THE brother of a Catholic man who was murdered by loyalist hitman Michael Stone has branded him a "publicity seeker" and "a Walter Mitty character" after his botched attack at Stormont on Friday.
Roddy Hackett . . . whose brother Dermott was shot dead by the UFF near Omagh in 1987 . . . shook hands with the notorious killer during a sensational face-to-face meeting chaired by Nobel Peace Prizewinner Archbishop Desmond Tutu earlier this year.
Speaking to the Sunday Tribune this weekend, Roddy Hackett said: "I think that this man is a publicity seeker. He seems to crave getting back into the limelight. When he was first released from prison, he was taken around and heralded as the great saviour of the Ulster cause and loyalist paramilitarism. Now he doesn't get that attention so he probably misses it. It also looks as if he is having some sort of breakdown."
Hackett and his brother Dermott's widow, Sylvia, met Stone last March for the filming of the BBC's landmark Facing the Truth series, to find out the truth behind allegations in Stone's autobiography that he did not murder the fatherof-two. Stone admitted that he arranged Hackett's murder and said he would have "pulled the trigger" if he had been present. The secret encounter took place at Ballywalter in the Ards Peninsula, where victims and perpetrators of violence in the Troubles were brought together for the first time.
Roddy Hackett said: "Before we met him, we were taken into separate rooms in the big old house in Ballywalter. I had a picture in my head of the door bursting open and a man full of bravado coming in. I could hear this tipping come up a long corridor and I was shocked to see this menial little man with a walking stick come through the door to meet us. He was a man you would see outside the post office queuing for the pension."

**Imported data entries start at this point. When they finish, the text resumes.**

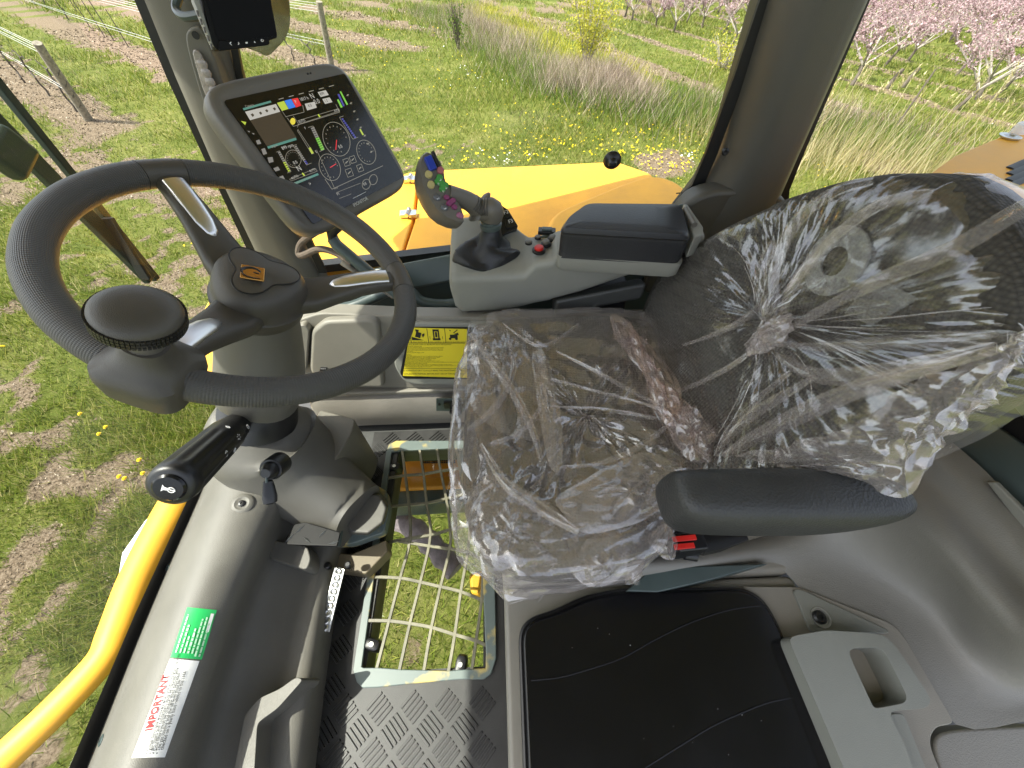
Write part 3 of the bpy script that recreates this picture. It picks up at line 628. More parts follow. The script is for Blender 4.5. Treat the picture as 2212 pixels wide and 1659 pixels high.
outer = [gp(558,1175), gp(575,1235), gp(605,1265), gp(680,1262), gp(850,1243), gp(1080,1222), gp(1205,1222), gp(1240,1195), gp(1265,1120), gp(1262,900), gp(1255,640), gp(1150,300), gp(1130,42), gp(770,42), gp(735,60), gp(722,95)]
inner = [gp(600,1160), gp(605,1162), gp(610,1164), gp(680,1163), gp(790,1172), gp(1030,1178), gp(1165,1168), gp(1212,1166), gp(1214,1100), gp(1205,900), gp(1195,640), gp(1110,300), gp(1075,78), gp(800,92), gp(750,97), gp(746,110)]
mb = MB(); n_ = len(outer); zz = Vector((0,0,-.010))
mb.add(outer+inner+[p+zz for p in outer]+[p+zz for p in inner], [(i,(i+1)%n_,n_+(i+1)%n_,n_+i) for i in range(n_)]+[(2*n_+i,3*n_+i,3*n_+(i+1)%n_,2*n_+(i+1)%n_) for i in range(n_)]+[(i,2*n_+i,2*n_+(i+1)%n_,(i+1)%n_) for i in range(n_)]+[(n_+i,n_+(i+1)%n_,3*n_+(i+1)%n_,3*n_+i) for i in range(n_)])
obj('frame', mb, M['grille'], t, bevel=.0025)
bars = [[(800,85),(815,212),(833,360),(838,530),(790,720),(735,932),(672,1175)], [(885,80),(905,205),(920,350),(940,508),(890,740),(838,945),(785,1180)], [(970,70),(990,190),(1018,328),(1037,480),(1035,575),(990,762),(945,963),(905,1190)], [(1065,70),(1085,178),(1105,310),(1132,455),(1123,592),(1090,788),(1060,1000),(1028,1188)], [(1150,455),(1196,632),(1192,830),(1165,1030),(1143,1180)]]
cross = [[(728,226),(815,212),(905,205),(990,190),(1095,176)], [(735,366),(833,358),(920,350),(1018,327),(1110,305)], [(690,548),(745,540),(838,523),(940,507),(1037,480),(1155,448)], [(780,536),(935,562),(1035,575),(1123,593),(1210,638)], [(640,714),(790,720),(890,740),(990,763),(1090,787),(1210,835)], [(618,930),(735,932),(838,945),(945,964),(1060,1000),(1165,1030),(1225,1058)]]
def strip(pts, wd, th=.008):
    P = smooth_path(pts, 4); m = MB(); rings = []
    for i, p in enumerate(P):
        d = (P[min(i+1,len(P)-1)]-P[max(i-1,0)]).normalized(); s_ = Vector((-d.y, d.x, 0))*wd/2; rings.append([p-s_+Vector((0,0,-th)), p+s_+Vector((0,0,-th)), p+s_, p-s_])
    return m.loft(rings)
for b_ in bars: obj('grille_bar', strip([gp(*q, .0145) for q in b_], .0074), M['bars'], t, bevel=.001, seg=1)
for b_ in cross: obj('grille_bar', strip([gp(*q, .0138) for q in b_], .0074), M['bars'], t, bevel=.001, seg=1)
for (a, b, d) in ((655,1050,(1,-.3,0)),(1090,1150,(.2,1,0)),(765,175,(1,.1,0)),(1090,95,(1,0,0))):
    c = gp(a, b, .004); d = Vector(d).normalized(); m = MB(); m.loft([superring(c+Vector((0,0,h_)), d*1, Vector((-d.y,d.x,0)), .020*s1, .013*s1, 16, 3) for h_, s1 in ((-.015,1.1),(.0,1),(.008,.85),(.010,.6))]); cl = obj('clip', m, M['black'], t)
    m = MB(); m.lathe([(.005,.009),(.005,.0125),(.002,.0125),(.0015,.0115)], c, (0,0,1), 12); obj('screw', m, M['zinc'], cl)
mb = MB(); mb.box((hx0-.01,hy0-.01,-.032), (hx1+.01,hy1+.01,-.026)); obj('pane', mb, M['glass'], t)
# what is seen below it
t = thing('wheel_fender', (-.2, .6, -.5), 'orange fender and dark beam under the floor window', 'fender')
mb = MB(); mb.prism([gp(640,60,-.40), gp(1160,40,-.40), gp(1160,250,-.40), gp(640,275,-.40)], (0,0,-.03)); fp = obj('fender_plate', mb, M['orange'], t, bevel=.01)
mb = MB(); mb.prism([gp(640,290,-.36), gp(1160,265,-.36), gp(1160,345,-.36), gp(640,370,-.36)], (0,0,-.12)); obj('beam', mb, M['steel'], t, bevel=.01)
mb = MB(); mb.prism([gp(640,232,-.33), gp(1160,205,-.33), gp(1160,268,-.33), gp(640,290,-.33)], (0,0,-.03)); obj('beam_lip', mb, M['orange'], t, bevel=.012)
hm = MB()
for i in range(17):
    for j in range(9):
        c = gp(905+i*9.6, 82+j*8.6, -.398); hm.add([c+Vector((.0042*cos(a_), .0042*sin(a_), 0)) for a_ in [k*pi/3 for k in range(6)]], [(0,1,2,3,4,5)])
tag(obj('perforation', hm, M['frit'], t), None, None, None, 'stuff')
mb = MB(); mb.tube(smooth_path([gp(700,355,-.55), gp(800,440,-.55), gp(900,510,-.55), gp(990,600,-.55), gp(1070,680,-.55)], 5), [.045+.006*sin(i*1.7) for i in range(21)], 10, True, (1,.6)); tag(obj('rolled_sleeve', mb, plastic('sleeve_fabric', (.17,.14,.15), .8, .9, 50, .4, 20)), 'rolled greyish sleeve hanging under the floor window', 'sleeve')
mb = MB(); mb.prism([gp(1130,700,-.3), gp(1260,660,-.3), gp(1260,820,-.3), gp(1140,800,-.3)], (0,0,-.1)); tag(obj('yellow_block', mb, M['yellow'], None, bevel=.01), 'small bright yellow block below the floor window', 'bracket')

# ---- windscreen with its lower seal, side window, pillars
XS = -.74
def pane(name, pts, nrm, th, label, cat='window'):
    t = thing(name, sum(pts, Vector())/len(pts), label, cat); m = MB(); m.prism(pts, Vector(nrm)*th); obj('pane', m, M['glass'], t); return t
t = pane('windscreen', [Vector((XS,-.55,.20)), Vector((XS,1.0,.20)), Vector((XS-.05,1.0,1.7)), Vector((XS-.05,-.55,1.7))], (-1,0,0), .005, 'front windscreen glass left of the steering wheel')
mb = MB()
e0 = [Px(x, y, XS+.02) for x, y in [(140,1680),(290,1330),(402,1086)]]; e1 = [Px(x, y, XS+.02) for x, y in [(178,1680),(318,1330),(424,1086)]]
ln0 = [e0[0]+(e0[0]-e0[2])*.9]+e0+[e0[2]+(e0[2]-e0[1])*1.9]; ln1 = [e1[0]+(e1[0]-e1[2])*.9]+e1+[e1[2]+(e1[2]-e1[1])*1.9]
mb.loft([[a, b, b+Vector((-.015,0,-.02)), a+Vector((-.015,0,-.02))] for a, b in zip(ln0, ln1)]); obj('seal', mb, M['frit'], t)
def pillar(name, left, right, y, label, depth, mat_, bulge=.03):
    """a column between two measured edges on the plane Y = y, swelling towards the cab"""
    t = thing(name, Py(*left[-1], y), label, 'pillar'); m = MB(); rings = []
    for a, b in zip(left, right):
        p = Py(*a, y); q = Py(*b, y); n = 9; inn = []
        for k in range(n):
            f = k/(n-1); inn.append(p.lerp(q, f) + Vector((0, -bulge*(1-(2*f-1)**4), 0)))
        rings.append(inn + [q+Vector((0,depth,0)), p+Vector((0,depth,0))])
    m.loft(rings); obj('cover', m, mat_, t); return t
tA = pillar('front_pillar', [(272,-60),(312,0),(380,168),(455,340),(560,560),(660,770)], [(430,-60),(462,0),(505,160),(545,300),(622,470),(712,640)], 1.0, 'sloping olive grey front pillar left of the monitor', .05, M['trim'], .035)
def edge(t, pts, y, wd, mat_=None):
    m = MB(); rings = []
    for (x, yy) in pts:
        p = Py(x, yy, y); q = Py(x+wd, yy, y); rings.append([p, q, q+Vector((0,.008,0)), p+Vector((0,.008,0))])
    m.loft(rings); obj('frit_band', m, mat_ or M['frit'], t)
edge(tA, [(262,-60),(290,0),(360,168),(440,340),(555,585),(640,770)], 1.004, 22)
edge(tA, [(452,-60),(478,0),(497,100),(512,180),(530,240),(600,400),(690,590)], 1.004, 16)
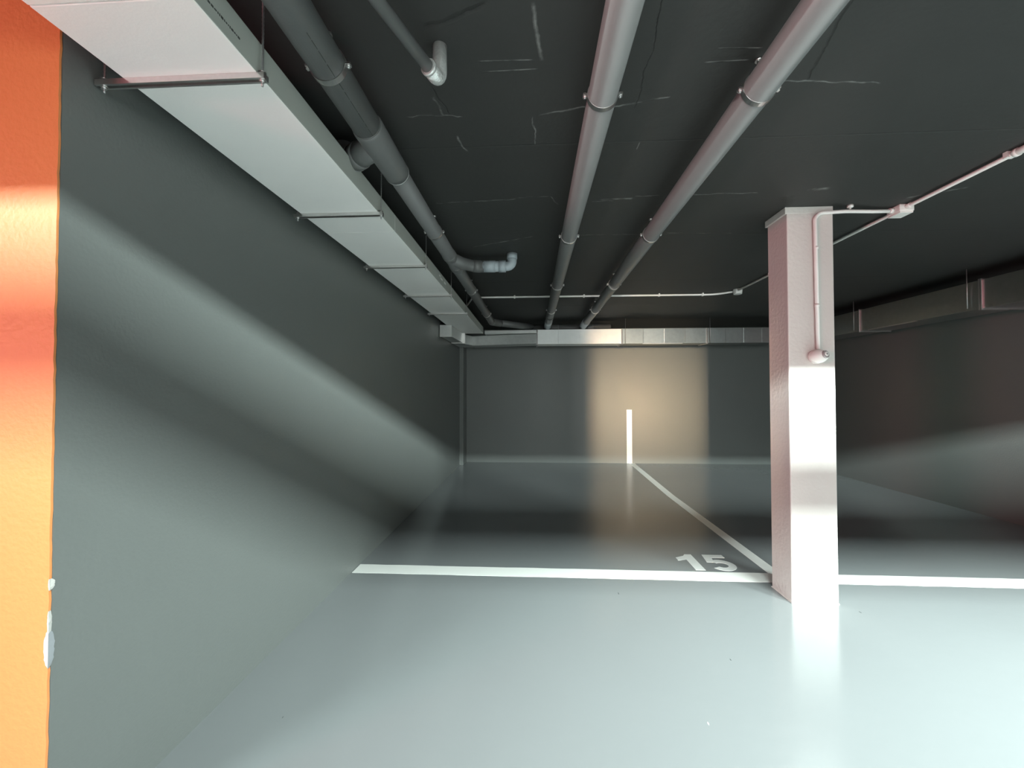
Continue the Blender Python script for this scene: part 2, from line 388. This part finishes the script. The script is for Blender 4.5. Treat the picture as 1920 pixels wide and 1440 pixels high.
# tapering piece to the left corner, then an elbow forward along the left wall
prism_duct('taper_section', [(.045, RY0), (.045, RY1), (-1.06, 7.30), (-1.06, 6.98)], RZ0+.01, 2.310, M_galvm, bd)
prism_duct('upper_taper_section', [(.045, RY0+.004), (.045, RY1), (-.82, 7.0), (-.82, RY0+.03)], 2.318, 2.376, M_galvm, bd)
prism_duct('elbow_section', [(-1.06, 6.98), (-1.06, 7.30), (-1.345, 7.30), (-1.345, 5.80), (-1.19, 5.80), (-1.15, 6.80)], 2.15, 2.310, M_galvm, bd)
bm = bmesh.new(); bm_box(bm, -1.352, -1.180, 5.785, 5.800, 2.14, 2.3125); obj('end_flange', bm, M_galvm, bd, .001)
bm = bmesh.new(); bm_box(bm, -1.352, -1.120, 6.60, 6.612, 2.14, 2.3125); obj('flange', bm, M_zinc, bd, .001)
for x in (1.50, 2.85):
    tube_obj('hanger_rod', [(x, RY0-.018, RZ0-.005), (x, RY0-.018, H)], .004, M_rod, bd, 8)

rd = thing('side_duct', 'galvanized sheet duct hung along the right wall', 'duct', (4.45, 4, 2.13))
SX0, SX1 = 4.25, 4.62
ys = [6.72, 5.52, 4.08, 3.62, 2.2, .4]
for a, b in zip(ys, ys[1:]):
    z0 = RZ0 - (.0 if a > 4 else .01)
    box_obj('duct_section', (SX0, SX1, b+.006, a-.006, z0, 2.410), M_galv, rd, .003)
for y in ys[1:-1]:
    for dy in (-.009, .009) if y not in (5.52,) else (0,):
        box_obj('flange', (SX0-.014, SX1+.012, y+dy-.006, y+dy+.006, RZ0-.014, 2.420), M_zinc, rd, .001)
for y in (5.60, 4.19):
    tube_obj('hanger_rod', [(SX0-.018, y, RZ0+.02), (SX0-.018, y, H)], .004, M_rod, rd, 8)
# low-slung join strips under the side duct
box_obj('edge_strip', (SX0-.002, SX0+.02, 4.75, 5.40, RZ0-.008, RZ0+.002), M_zinc, rd)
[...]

Stone, a UFF member who is infamous for his 1988 gun and grenade attack which killed three men at Milltown cemetery in Belfast, was convicted of killing Hackett on 23 May 1987, as well as five others.
Roddy Hackett added: "For a man that was so meticulous in planning my brother's shooting, it was a foolish move to run into Milltown cemetery like that. The incident at Stormont was something similar, and maybe the pressure got to him again or maybe he just wants the publicity. He is a bit of a Walter Mitty character."